(Items listed in a dataset)
================================
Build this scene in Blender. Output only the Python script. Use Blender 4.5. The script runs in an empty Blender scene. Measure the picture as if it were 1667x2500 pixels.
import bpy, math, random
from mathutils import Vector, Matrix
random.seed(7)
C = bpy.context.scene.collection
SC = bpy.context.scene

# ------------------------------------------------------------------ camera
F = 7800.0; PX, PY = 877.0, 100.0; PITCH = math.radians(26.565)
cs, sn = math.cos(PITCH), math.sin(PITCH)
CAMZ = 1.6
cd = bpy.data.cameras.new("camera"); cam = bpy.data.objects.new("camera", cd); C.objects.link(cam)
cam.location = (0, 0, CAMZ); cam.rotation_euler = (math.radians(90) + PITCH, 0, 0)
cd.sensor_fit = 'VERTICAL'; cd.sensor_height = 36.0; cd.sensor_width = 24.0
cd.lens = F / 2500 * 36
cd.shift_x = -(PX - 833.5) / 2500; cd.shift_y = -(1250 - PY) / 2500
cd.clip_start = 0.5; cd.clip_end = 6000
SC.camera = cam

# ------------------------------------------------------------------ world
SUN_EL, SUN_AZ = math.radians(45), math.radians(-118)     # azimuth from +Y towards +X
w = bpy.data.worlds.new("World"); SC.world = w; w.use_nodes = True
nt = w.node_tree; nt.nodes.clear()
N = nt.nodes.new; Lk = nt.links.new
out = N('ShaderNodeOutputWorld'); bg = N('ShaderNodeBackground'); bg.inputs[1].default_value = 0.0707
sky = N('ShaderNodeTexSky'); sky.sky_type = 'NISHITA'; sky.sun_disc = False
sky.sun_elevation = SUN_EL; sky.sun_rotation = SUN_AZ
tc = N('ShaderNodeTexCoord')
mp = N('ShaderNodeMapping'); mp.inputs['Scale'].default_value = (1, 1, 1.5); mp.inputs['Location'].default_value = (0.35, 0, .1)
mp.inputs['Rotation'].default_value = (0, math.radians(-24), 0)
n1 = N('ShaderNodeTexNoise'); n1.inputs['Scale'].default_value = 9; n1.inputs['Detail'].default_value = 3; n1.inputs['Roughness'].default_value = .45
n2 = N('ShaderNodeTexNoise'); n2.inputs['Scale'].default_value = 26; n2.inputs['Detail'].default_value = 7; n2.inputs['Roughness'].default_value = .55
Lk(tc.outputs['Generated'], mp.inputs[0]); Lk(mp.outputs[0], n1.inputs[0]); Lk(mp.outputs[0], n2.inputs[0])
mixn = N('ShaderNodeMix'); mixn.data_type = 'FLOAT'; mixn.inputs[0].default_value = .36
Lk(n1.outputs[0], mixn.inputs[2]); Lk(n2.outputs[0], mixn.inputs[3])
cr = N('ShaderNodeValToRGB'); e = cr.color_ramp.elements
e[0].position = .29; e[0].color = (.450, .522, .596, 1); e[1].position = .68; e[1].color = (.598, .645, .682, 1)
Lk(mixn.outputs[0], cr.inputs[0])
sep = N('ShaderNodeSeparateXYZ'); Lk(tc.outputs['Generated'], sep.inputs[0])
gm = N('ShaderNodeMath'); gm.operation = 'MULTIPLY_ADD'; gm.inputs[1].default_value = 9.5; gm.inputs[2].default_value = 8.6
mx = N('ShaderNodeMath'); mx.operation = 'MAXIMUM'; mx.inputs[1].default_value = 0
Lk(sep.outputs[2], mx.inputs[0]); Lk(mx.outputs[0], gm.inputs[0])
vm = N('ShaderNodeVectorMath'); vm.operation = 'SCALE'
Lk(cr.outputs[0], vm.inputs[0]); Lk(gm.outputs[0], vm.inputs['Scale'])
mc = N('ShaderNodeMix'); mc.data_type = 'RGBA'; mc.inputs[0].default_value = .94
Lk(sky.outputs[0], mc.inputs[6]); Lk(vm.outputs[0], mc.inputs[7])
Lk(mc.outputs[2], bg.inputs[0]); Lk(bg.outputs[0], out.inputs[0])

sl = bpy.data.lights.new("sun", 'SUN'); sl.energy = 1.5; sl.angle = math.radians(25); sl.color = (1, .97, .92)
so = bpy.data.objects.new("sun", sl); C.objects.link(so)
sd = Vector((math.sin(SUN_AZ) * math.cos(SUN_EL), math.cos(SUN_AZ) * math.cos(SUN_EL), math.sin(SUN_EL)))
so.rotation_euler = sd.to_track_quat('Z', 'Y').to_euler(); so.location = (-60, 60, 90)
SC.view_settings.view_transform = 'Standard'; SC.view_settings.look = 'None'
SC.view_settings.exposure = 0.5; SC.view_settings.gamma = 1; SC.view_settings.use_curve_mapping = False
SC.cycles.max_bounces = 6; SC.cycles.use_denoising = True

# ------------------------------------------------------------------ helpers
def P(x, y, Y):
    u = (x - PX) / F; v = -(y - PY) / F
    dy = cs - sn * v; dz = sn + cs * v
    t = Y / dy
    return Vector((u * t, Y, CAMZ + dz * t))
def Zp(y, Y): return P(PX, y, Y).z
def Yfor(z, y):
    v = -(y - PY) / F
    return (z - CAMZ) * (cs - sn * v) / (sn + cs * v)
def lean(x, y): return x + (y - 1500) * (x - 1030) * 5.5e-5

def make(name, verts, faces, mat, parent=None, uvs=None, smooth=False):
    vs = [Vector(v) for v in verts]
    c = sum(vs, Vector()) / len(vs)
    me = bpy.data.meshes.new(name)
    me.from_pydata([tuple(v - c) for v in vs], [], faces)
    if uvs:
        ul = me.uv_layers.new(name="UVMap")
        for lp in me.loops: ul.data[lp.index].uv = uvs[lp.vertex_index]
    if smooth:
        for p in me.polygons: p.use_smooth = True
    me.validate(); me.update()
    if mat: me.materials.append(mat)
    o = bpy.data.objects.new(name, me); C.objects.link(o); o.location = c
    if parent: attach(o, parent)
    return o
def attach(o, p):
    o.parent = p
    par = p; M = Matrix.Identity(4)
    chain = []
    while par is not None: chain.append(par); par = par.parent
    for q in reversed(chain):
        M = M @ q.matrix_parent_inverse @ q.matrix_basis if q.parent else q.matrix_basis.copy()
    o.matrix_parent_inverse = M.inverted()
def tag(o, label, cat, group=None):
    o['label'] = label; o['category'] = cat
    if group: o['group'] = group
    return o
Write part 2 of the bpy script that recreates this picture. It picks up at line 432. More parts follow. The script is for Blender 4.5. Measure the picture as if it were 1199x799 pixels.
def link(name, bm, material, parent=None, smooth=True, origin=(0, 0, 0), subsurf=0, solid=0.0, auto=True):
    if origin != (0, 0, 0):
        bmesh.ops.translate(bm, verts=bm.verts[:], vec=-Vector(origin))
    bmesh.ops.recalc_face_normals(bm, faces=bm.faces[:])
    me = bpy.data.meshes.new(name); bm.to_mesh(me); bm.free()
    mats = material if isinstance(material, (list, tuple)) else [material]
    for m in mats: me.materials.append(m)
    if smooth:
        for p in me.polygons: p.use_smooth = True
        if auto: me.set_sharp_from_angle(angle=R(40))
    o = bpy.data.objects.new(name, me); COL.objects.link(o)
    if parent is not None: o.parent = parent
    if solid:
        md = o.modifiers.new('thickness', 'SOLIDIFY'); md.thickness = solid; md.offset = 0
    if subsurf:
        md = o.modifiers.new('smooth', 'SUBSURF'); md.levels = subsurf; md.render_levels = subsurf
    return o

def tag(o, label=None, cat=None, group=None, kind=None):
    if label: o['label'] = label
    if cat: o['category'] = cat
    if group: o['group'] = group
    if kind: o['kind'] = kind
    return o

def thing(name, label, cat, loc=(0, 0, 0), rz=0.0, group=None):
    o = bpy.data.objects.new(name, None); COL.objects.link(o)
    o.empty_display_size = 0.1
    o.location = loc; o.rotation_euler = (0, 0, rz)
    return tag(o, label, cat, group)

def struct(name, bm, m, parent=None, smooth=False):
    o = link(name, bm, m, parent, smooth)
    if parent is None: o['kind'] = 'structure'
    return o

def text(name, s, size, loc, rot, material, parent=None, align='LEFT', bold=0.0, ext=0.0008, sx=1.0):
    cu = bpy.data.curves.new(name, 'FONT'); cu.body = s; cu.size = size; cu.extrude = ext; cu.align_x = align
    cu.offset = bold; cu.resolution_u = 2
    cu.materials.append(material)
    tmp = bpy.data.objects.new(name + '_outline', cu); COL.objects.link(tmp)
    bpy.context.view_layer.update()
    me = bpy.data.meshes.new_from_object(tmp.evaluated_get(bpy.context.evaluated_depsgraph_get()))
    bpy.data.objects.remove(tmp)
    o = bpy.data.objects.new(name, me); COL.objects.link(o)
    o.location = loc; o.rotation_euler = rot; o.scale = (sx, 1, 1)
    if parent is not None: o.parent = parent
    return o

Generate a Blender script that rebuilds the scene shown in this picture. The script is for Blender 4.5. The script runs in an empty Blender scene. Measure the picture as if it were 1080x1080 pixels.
================================
- **WRITTEN INSTRUCTION**: Beginning at the first line of the records, give again each line exactly as written, ending with the line that contains "SC.camera = cam".

- **OUTPUT OF THE TASK**:
Build this scene in Blender. Output only the Python script. Use Blender 4.5. The script runs in an empty Blender scene. Measure the picture as if it were 1667x2500 pixels.
import bpy, math, random
from mathutils import Vector, Matrix
random.seed(7)
C = bpy.context.scene.collection
SC = bpy.context.scene

# ------------------------------------------------------------------ camera
F = 7800.0; PX, PY = 877.0, 100.0; PITCH = math.radians(26.565)
cs, sn = math.cos(PITCH), math.sin(PITCH)
CAMZ = 1.6
cd = bpy.data.cameras.new("camera"); cam = bpy.data.objects.new("camera", cd); C.objects.link(cam)
cam.location = (0, 0, CAMZ); cam.rotation_euler = (math.radians(90) + PITCH, 0, 0)
cd.sensor_fit = 'VERTICAL'; cd.sensor_height = 36.0; cd.sensor_width = 24.0
cd.lens = F / 2500 * 36
cd.shift_x = -(PX - 833.5) / 2500; cd.shift_y = -(1250 - PY) / 2500
cd.clip_start = 0.5; cd.clip_end = 6000
SC.camera = cam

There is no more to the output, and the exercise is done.